WHAT NEEDS TO BE DONE: Keep only the lines from the top of the listing through the one with "return t, pale", and reproduce them unaltered.

## Start MATERIAL PROVIDED

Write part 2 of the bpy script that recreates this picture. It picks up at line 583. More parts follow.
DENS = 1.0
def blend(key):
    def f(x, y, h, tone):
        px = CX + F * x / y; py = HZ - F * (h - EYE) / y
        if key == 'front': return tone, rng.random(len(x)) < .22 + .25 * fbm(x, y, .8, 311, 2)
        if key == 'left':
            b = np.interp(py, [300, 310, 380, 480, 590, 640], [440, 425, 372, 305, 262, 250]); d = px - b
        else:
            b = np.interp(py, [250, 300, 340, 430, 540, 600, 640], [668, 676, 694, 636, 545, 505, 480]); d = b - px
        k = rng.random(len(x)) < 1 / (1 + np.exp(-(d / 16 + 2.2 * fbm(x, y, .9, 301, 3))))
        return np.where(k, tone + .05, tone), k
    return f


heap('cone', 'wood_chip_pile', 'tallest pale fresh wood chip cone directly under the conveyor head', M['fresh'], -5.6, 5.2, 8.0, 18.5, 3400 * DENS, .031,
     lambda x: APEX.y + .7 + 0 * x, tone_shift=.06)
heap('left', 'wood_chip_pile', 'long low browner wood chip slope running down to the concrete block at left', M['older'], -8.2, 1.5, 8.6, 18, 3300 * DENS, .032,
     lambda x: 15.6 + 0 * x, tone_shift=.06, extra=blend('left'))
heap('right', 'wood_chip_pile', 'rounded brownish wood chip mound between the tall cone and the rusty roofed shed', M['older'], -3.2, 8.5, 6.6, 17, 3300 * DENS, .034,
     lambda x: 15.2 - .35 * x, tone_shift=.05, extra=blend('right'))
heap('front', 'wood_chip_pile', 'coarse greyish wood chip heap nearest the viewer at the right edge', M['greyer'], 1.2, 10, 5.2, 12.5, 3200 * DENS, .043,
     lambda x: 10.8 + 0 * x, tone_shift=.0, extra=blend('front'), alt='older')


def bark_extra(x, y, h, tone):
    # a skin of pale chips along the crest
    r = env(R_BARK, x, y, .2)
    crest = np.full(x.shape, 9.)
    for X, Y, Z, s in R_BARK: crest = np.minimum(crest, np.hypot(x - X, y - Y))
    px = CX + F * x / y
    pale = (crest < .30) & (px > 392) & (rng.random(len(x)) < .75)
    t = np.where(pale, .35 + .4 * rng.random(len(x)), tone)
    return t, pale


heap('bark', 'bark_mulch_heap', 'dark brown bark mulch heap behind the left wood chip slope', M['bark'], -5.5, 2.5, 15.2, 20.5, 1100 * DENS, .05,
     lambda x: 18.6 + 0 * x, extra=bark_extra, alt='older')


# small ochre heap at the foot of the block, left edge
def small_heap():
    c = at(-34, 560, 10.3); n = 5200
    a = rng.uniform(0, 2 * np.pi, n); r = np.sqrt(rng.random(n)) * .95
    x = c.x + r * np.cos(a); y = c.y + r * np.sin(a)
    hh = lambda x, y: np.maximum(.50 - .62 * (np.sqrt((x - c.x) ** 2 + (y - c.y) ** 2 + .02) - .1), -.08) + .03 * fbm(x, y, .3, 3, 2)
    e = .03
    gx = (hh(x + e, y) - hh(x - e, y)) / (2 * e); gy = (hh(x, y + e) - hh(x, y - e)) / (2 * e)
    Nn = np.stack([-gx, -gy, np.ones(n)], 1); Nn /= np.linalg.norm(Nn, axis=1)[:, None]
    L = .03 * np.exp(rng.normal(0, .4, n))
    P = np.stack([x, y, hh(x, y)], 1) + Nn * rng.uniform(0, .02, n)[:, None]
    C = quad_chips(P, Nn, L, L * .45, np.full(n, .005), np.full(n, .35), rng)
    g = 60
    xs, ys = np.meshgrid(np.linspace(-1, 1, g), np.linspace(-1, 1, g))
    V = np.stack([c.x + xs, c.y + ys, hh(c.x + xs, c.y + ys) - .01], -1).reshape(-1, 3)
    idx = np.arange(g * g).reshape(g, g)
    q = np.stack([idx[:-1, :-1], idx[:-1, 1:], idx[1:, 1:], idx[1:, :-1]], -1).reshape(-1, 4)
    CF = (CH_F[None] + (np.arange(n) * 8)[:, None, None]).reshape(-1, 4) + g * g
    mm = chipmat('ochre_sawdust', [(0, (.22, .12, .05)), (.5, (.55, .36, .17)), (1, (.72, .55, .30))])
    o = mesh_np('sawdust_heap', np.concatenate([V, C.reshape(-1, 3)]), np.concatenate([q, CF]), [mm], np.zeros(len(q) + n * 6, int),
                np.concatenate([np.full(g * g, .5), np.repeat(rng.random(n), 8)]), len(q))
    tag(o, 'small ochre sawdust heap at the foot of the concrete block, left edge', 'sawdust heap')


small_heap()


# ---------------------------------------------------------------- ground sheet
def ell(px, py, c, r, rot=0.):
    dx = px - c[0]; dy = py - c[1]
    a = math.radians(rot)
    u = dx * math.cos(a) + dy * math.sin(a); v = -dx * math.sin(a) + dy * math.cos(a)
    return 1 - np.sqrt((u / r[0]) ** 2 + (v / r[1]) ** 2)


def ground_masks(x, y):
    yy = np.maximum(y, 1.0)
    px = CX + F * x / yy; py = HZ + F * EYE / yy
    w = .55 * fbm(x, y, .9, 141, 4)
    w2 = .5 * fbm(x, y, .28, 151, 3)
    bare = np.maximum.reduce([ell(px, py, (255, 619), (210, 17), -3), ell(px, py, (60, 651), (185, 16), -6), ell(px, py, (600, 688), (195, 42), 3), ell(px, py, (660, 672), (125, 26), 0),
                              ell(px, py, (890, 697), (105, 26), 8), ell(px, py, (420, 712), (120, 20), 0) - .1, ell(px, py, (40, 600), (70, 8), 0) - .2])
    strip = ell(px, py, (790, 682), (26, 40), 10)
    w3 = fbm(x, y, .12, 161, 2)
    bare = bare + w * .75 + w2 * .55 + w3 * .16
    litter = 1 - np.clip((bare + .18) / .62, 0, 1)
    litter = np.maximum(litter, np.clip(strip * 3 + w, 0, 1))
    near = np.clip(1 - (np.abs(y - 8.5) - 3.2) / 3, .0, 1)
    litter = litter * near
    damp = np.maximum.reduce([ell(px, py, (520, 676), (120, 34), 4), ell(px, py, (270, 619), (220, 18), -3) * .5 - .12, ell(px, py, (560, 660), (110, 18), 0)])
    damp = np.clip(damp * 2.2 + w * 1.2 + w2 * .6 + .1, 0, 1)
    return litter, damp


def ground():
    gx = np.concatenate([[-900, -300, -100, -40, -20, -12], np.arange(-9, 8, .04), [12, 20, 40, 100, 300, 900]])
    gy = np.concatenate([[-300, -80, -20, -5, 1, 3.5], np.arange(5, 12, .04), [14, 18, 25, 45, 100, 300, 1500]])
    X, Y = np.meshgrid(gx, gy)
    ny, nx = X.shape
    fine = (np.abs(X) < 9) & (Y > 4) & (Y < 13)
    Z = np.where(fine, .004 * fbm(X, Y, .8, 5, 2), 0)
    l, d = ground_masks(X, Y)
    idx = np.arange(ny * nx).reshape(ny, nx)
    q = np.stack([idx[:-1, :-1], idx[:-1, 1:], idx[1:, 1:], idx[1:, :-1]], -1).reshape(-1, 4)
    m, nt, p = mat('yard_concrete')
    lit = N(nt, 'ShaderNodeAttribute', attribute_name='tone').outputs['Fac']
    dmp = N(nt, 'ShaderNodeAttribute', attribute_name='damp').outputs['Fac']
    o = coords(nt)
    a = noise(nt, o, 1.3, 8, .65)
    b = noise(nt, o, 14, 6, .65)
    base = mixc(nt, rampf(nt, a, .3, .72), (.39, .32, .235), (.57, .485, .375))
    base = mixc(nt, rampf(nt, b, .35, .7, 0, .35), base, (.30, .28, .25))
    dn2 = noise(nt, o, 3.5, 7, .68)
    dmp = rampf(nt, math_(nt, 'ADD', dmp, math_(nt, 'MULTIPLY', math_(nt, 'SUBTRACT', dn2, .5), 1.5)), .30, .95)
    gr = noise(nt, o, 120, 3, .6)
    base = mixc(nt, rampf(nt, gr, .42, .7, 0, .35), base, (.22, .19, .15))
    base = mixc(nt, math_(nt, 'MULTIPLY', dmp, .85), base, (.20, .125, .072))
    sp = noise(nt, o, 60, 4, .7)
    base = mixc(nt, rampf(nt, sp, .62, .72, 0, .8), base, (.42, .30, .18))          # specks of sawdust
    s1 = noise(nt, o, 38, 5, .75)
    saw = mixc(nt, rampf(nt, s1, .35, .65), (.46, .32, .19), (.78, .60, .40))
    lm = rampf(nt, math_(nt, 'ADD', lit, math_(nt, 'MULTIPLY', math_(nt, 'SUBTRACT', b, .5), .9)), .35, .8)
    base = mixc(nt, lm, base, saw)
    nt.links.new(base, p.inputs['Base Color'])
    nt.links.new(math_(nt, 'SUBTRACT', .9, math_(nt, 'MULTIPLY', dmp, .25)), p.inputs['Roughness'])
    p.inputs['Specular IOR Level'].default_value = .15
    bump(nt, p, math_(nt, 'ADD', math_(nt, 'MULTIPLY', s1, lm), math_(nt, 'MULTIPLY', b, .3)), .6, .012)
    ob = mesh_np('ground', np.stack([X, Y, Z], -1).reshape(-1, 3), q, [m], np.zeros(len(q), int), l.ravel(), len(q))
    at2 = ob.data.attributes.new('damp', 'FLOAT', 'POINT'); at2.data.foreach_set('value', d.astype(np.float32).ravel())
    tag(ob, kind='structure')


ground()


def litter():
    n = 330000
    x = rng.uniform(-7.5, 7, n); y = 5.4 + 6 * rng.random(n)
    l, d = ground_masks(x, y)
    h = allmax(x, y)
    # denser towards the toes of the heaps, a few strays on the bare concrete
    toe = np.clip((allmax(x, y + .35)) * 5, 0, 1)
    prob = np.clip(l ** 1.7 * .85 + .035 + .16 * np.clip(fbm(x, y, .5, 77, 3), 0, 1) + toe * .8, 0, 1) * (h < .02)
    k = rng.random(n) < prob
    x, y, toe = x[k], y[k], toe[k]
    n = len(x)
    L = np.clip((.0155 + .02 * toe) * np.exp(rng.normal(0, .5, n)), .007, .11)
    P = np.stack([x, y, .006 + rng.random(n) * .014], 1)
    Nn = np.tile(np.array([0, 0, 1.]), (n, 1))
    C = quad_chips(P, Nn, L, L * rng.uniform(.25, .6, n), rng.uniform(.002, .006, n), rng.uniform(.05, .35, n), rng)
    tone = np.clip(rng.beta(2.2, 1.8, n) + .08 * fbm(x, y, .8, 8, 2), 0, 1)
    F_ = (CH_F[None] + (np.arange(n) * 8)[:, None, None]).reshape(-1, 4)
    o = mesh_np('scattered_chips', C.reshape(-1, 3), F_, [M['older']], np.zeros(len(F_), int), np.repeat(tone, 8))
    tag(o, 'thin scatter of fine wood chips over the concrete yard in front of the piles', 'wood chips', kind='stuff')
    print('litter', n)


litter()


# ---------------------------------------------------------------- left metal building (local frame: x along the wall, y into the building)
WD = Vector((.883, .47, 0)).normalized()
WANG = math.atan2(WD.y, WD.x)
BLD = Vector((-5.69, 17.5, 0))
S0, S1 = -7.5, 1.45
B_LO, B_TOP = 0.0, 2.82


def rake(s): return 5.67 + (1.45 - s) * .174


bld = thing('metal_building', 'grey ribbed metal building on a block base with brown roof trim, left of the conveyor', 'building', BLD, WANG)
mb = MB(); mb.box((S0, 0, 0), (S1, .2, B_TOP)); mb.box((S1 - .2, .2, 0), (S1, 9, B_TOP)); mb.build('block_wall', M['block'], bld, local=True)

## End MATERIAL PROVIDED

TASK RESULT:
Write part 2 of the bpy script that recreates this picture. It picks up at line 583. More parts follow.
DENS = 1.0
def blend(key):
    def f(x, y, h, tone):
        px = CX + F * x / y; py = HZ - F * (h - EYE) / y
        if key == 'front': return tone, rng.random(len(x)) < .22 + .25 * fbm(x, y, .8, 311, 2)
        if key == 'left':
            b = np.interp(py, [300, 310, 380, 480, 590, 640], [440, 425, 372, 305, 262, 250]); d = px - b
        else:
            b = np.interp(py, [250, 300, 340, 430, 540, 600, 640], [668, 676, 694, 636, 545, 505, 480]); d = b - px
        k = rng.random(len(x)) < 1 / (1 + np.exp(-(d / 16 + 2.2 * fbm(x, y, .9, 301, 3))))
        return np.where(k, tone + .05, tone), k
    return f


heap('cone', 'wood_chip_pile', 'tallest pale fresh wood chip cone directly under the conveyor head', M['fresh'], -5.6, 5.2, 8.0, 18.5, 3400 * DENS, .031,
     lambda x: APEX.y + .7 + 0 * x, tone_shift=.06)
heap('left', 'wood_chip_pile', 'long low browner wood chip slope running down to the concrete block at left', M['older'], -8.2, 1.5, 8.6, 18, 3300 * DENS, .032,
     lambda x: 15.6 + 0 * x, tone_shift=.06, extra=blend('left'))
heap('right', 'wood_chip_pile', 'rounded brownish wood chip mound between the tall cone and the rusty roofed shed', M['older'], -3.2, 8.5, 6.6, 17, 3300 * DENS, .034,
     lambda x: 15.2 - .35 * x, tone_shift=.05, extra=blend('right'))
heap('front', 'wood_chip_pile', 'coarse greyish wood chip heap nearest the viewer at the right edge', M['greyer'], 1.2, 10, 5.2, 12.5, 3200 * DENS, .043,
     lambda x: 10.8 + 0 * x, tone_shift=.0, extra=blend('front'), alt='older')


def bark_extra(x, y, h, tone):
    # a skin of pale chips along the crest
    r = env(R_BARK, x, y, .2)
    crest = np.full(x.shape, 9.)
    for X, Y, Z, s in R_BARK: crest = np.minimum(crest, np.hypot(x - X, y - Y))
    px = CX + F * x / y
    pale = (crest < .30) & (px > 392) & (rng.random(len(x)) < .75)
    t = np.where(pale, .35 + .4 * rng.random(len(x)), tone)
    return t, pale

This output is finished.